All Rise for Legal Studies Minor

Students are admitted to law schools from virtually all majors, according to the American Bar Association. Buffalo State’s new legal studies minor, which is offered for the first time this semester, is designed to ensure that students interested in attending law school are exposed to a variety of subjects and achieve a balance of educational experiences.

The 18-credit-hour minor is housed in the Political Science Department, but, said chair Laurie Buonanno, “the minor is administered by an interdisciplinary faculty.” It was devised by the pre-law advisement committee, chaired by Virginia Grabiner, associate professor of sociology. Jon Lines, lecturer in political science, serves as the minor’s coordinator and as coach for the Buffalo State Mock Trial team.

Two courses are required to complete the minor: Introduction to Law and Introduction to Philosophy. The capstone project is Moot Court, a 400-level course cross-listed with psychology, criminal justice, and sociology, which is taught by a judge and is based on a murder trial. This year, Town of Tonawanda Town Justice John J. Flynn will teach the course.
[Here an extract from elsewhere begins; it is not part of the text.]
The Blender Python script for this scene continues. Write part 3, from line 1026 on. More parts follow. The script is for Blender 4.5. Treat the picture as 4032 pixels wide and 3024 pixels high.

Students may take Contemporary Constitutional Issues instead.

Students can choose from a list of 21 courses to complete the minor’s requirements, but no more than two may be from the same department. The list reflects a wide range of law-related topics including rhetorical criticism, economic analysis of law, and English legal history.

Buonanno noted that Kelly Boos, assistant to the dean of natural and social sciences, will continue to serve as pre-law adviser for students interested in attending law school. The pre-law handbook provides valuable information, including a timeline indicating when students should acquire the necessary academic skills.